Ciò è dovuto alla non possibilità di interazione tra redditi di capitale e redditi diversi.

Ora vedremo cosa farà il nuovo governo chi si appresta ad insediarsi dopo il voto del 25 settembre 2022.

A capo ci sarà Giorgia Meloni (Fratelli d’Italia) con la maggioranza nelle mani del Centrodestra.

Redditi di capitale e redditi diversi

In primis ricordiamo che le rendite finanziarie sono riconducibili a due tipologie di redditi, ossia quelli di capitale e quello diversi.

I redditi di capitale sono quelli che derivano dall’impiego di capitale, quali i dividendi, gli interessi e altri proventi analoghi.

Sono redditi diversi, invece, i guadagni legati ad eventi incerti, come, ad esempio, la vendita di azioni e altri strumenti finanziari da cui si può ottenere un guadagno o una perdita ovvero le plusvalenze derivanti da differenze positive tra prezzo di vendita e costo d’acquisto dei vari prodotti.

Le tassazione delle rendite finanziarie prevede un regime diverso a seconda che si tratti di proventi italiani e provenienti da Paesi c.d. white list oppure da Paesi c.d. black list.

Ad esempio, i proventi italiani o da Paesi white list sono tassati co un’imposta sostitutiva del 26%.

Tassazione rendite finanziarie, il limite di deduzione delle perdite

La regola attuale di tassazione delle rendite finanziarie prevede che NON sono possibili compensazioni tra le citate due tipologie di reddito.

Esempio

Scatta il pagamento della ritenuta del 26% su un dividendo incassato di 100 (reddito di capitale), anche nel caso in cui dalla cessione delle azioni stesse (reddito diverso) dovesse scaturire una perdita.

In altre parole i 200 euro di perdita non annullano il guadagno di 100 euro, il quale sarà, dunque, tassato.

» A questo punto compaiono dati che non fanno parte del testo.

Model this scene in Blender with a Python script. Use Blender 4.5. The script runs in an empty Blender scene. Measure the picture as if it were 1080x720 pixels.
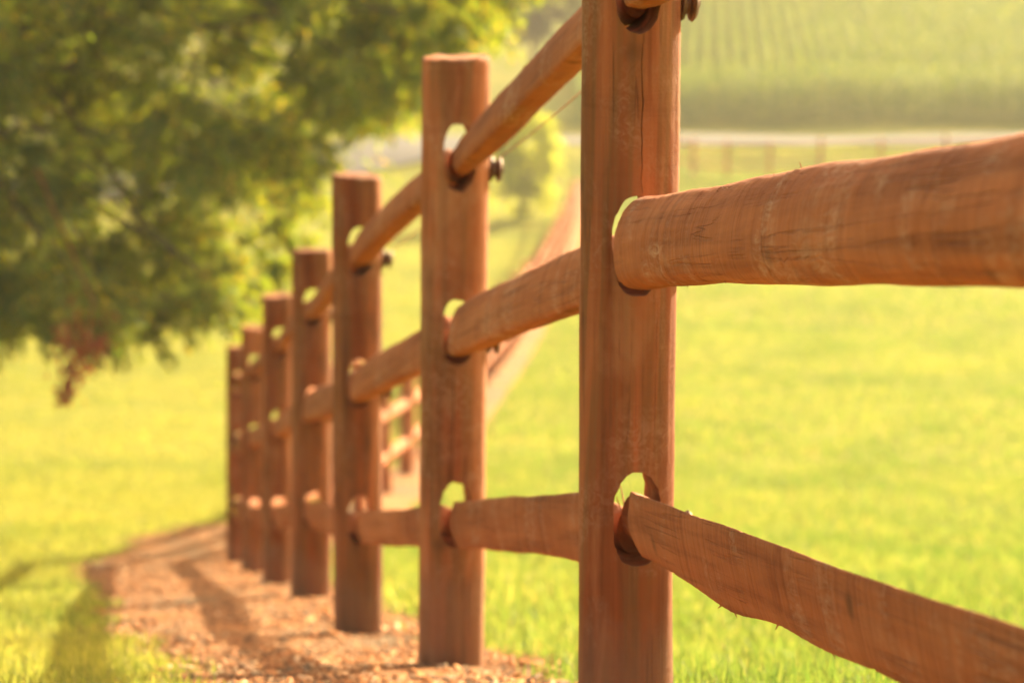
import bpy, bmesh, math, random
import numpy as np
from mathutils import Vector, Matrix, noise as mnoise

random.seed(7)
rng = np.random.default_rng(11)
scene = bpy.context.scene
COL = scene.collection
R = math.radians

# ------------------------------------------------------------------ camera
F = 3000.0                       # focal length in photo pixels (1080 wide) = 100 mm on 36 mm
HORIZON = -150                   # photo row of the true horizon: the camera looks down the slope
PITCH = math.atan((360 - HORIZON) / F)
CP, SP = math.cos(PITCH), math.sin(PITCH)

def at(px, py, d):
    """point seen at photo pixel (px, py) at forward distance d"""
    u, v = (px - 540) / F, -(py - 360) / F
    dx, dy, dz = u, CP + v * SP, -SP + v * CP
    k = d / dy
    return Vector((dx * k, d, dz * k))

cam_d = bpy.data.cameras.new('camera')
cam = bpy.data.objects.new('camera', cam_d)
COL.objects.link(cam)
cam.location = (0, 0, 0)
cam.rotation_euler = (math.pi / 2 - PITCH, 0, 0)
cam_d.sensor_width = 36
cam_d.lens = 100
cam_d.clip_start = 0.05
cam_d.clip_end = 4000
cam_d.dof.use_dof = True
cam_d.dof.focus_distance = 3.7
cam_d.dof.aperture_fstop = 5.6
cam_d.dof.aperture_blades = 0
scene.camera = cam

# ------------------------------------------------------------------ light
SUN_AZ, SUN_EL = R(33), R(21)
sdir = Vector((math.sin(SUN_AZ) * math.cos(SUN_EL), math.cos(SUN_AZ) * math.cos(SUN_EL), math.sin(SUN_EL)))
sun_d = bpy.data.lights.new('sun', 'SUN')
sun_d.energy = 4.6
sun_d.angle = R(0.5)
sun_d.color = (1.0, 0.86, 0.57)
sun = bpy.data.objects.new('sun', sun_d)
COL.objects.link(sun)
sun.rotation_euler = sdir.to_track_quat('Z', 'Y').to_euler()
sun.location = sdir * 60

w = bpy.data.worlds.new('World')
scene.world = w
w.use_nodes = True
nt = w.node_tree
bg = nt.nodes['Background']
sky = nt.nodes.new('ShaderNodeTexSky')
sky.sky_type = 'NISHITA'
sky.sun_disc = False
sky.sun_elevation = SUN_EL
sky.sun_rotation = SUN_AZ
sky.air_density = 1.0
sky.dust_density = 6.0
sky.ozone_density = 0.3
warm = nt.nodes.new('ShaderNodeMix')
warm.data_type = 'RGBA'
warm.blend_type = 'MULTIPLY'
warm.inputs[0].default_value = 1.0
warm.inputs[7].default_value = (1.0, 0.83, 0.60, 1)      # golden evening air
nt.links.new(sky.outputs[0], warm.inputs[6])
nt.links.new(warm.outputs[2], bg.inputs[0])
bg.inputs[1].default_value = 0.145

vs = scene.view_settings
vs.view_transform = 'Standard'
vs.look = 'None'
vs.gamma = 1
vs.exposure = 1.95
vs.use_curve_mapping = False

scene.render.engine = 'CYCLES'
cy = scene.cycles
cy.use_denoising = True
cy.max_bounces = 8
cy.diffuse_bounces = 4
cy.glossy_bounces = 2
cy.transmission_bounces = 5
cy.transparent_max_bounces = 8
cy.volume_bounces = 0
cy.sample_clamp_indirect = 6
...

C’è quindi divieto di compensazione tra guadagni e perdite provenienti da diversi prodotti finanziari posseduti dallo stesso investitore. Sono, invece, poche le eccezioni in cui è ammesso compensare le perdite pregresse. Inoltre, in questi casi c’è comunque il limite dei 4 anni. Questo significa che nel 2022 si possono compensare le perdite pregresse del 2018.

Chissà se ora il nuovo governo penserà di intervenire ed ascoltare la voce dei numerosi investitori, i quali chiedono la possibilità di una compensazione sistematica tra plusvalenze e minusvalenze provenienti da differenti prodotti finanziari che si hanno in portafoglio.